The Remote Metamorphic Engine: Detecting, Evading, Attacking the AI and Reverse Engineering

Presented at DEF CON 24 (2016), Aug. 5, 2016, 3 p.m. (60 minutes)

As a matter of fact, it is all about time to reverse engineer the most complex piece of code. Code complicity techniques are usually used just to increase the time and effort needed for reverse engineering. The desired effect of code complicity can be magnified using mechanisms that decrease and narrow the allowed time frame for any reverse engineering attempt into few milliseconds. Such approach can be applied using a metamorphic engine that is aware of the time dimension.
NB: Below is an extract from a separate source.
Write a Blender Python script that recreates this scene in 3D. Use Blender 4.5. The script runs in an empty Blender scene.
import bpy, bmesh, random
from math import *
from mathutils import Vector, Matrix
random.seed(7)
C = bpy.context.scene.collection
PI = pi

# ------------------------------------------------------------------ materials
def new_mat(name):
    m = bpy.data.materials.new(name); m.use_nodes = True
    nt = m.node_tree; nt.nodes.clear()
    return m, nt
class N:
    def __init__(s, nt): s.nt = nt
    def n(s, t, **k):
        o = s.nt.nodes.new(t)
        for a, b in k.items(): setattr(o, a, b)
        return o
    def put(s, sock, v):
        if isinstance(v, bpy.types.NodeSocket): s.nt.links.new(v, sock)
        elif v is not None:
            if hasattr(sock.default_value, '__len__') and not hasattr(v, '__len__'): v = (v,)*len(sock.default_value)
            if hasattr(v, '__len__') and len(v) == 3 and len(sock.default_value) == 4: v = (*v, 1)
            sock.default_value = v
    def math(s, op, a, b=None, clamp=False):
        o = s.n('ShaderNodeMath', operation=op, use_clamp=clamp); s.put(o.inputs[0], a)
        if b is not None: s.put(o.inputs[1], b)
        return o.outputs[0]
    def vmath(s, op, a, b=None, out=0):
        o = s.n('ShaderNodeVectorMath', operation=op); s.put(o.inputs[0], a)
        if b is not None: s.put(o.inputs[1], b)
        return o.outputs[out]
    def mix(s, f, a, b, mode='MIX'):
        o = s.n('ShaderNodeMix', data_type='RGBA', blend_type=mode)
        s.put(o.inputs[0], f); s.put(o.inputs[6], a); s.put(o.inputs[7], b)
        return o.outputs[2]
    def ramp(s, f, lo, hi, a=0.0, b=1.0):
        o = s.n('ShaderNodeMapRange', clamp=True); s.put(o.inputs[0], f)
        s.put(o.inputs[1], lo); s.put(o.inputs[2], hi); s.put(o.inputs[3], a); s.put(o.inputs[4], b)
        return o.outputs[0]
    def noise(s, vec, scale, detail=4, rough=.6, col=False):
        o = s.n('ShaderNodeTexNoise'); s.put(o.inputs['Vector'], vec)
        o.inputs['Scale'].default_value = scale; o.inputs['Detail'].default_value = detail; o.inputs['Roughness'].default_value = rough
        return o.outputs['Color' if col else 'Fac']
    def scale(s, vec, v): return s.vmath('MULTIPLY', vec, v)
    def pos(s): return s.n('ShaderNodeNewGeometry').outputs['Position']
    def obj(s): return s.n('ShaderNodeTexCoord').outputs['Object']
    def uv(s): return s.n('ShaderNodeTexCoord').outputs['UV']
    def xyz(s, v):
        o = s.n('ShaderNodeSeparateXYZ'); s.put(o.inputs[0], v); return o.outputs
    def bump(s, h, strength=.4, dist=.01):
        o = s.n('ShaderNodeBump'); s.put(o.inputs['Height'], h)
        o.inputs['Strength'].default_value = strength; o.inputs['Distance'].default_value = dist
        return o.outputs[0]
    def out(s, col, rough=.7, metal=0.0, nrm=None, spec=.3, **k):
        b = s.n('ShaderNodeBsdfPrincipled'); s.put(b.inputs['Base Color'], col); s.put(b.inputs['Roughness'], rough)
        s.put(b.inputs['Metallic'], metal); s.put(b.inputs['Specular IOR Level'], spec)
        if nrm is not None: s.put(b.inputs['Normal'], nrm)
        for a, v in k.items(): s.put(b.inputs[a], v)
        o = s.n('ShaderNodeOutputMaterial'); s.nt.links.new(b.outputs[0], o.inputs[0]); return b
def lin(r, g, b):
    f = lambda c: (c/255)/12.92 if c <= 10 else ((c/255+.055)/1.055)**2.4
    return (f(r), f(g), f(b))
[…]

Beyond metamorphic applications for AV evasion, in this talk, we will present a novel approach to resist and evade reverse engineering using a remote metamorphic engine that generates diversified morphed machine code of a very short expiration lifetime. Our approach is based on a client-server model using challenge-response communication protocol made of morphed machine code rather than data. We will show how any reverse engineering attempt on such model will be forced to execute or emulate the morphed code. Thus the code will always have an upper hand to detect, evade and attack the reverse engineering environment. Our approach is immune to static code analysis as the functionalities and the communication protocol used are dynamically diversified remotely and do not exist in packed executable files. On the other hand, clock synchronized morphed machine code driven by a remote metamorphic engine would trap dynamic RE attempts in the maze of metamorphism. One that is immune to code tampering and reversing by detecting the non-self.

We will present the fundamental difference between metamorphic and polymorphic techniques used to evade AV compared to the ones that can be used to resist RE. We will show how a remote diversified metamorphic self-modifying code with a very short expiration lifetime can detect, evade, and resist any code analysis, reverse engineering, machine learning and tampering attempts.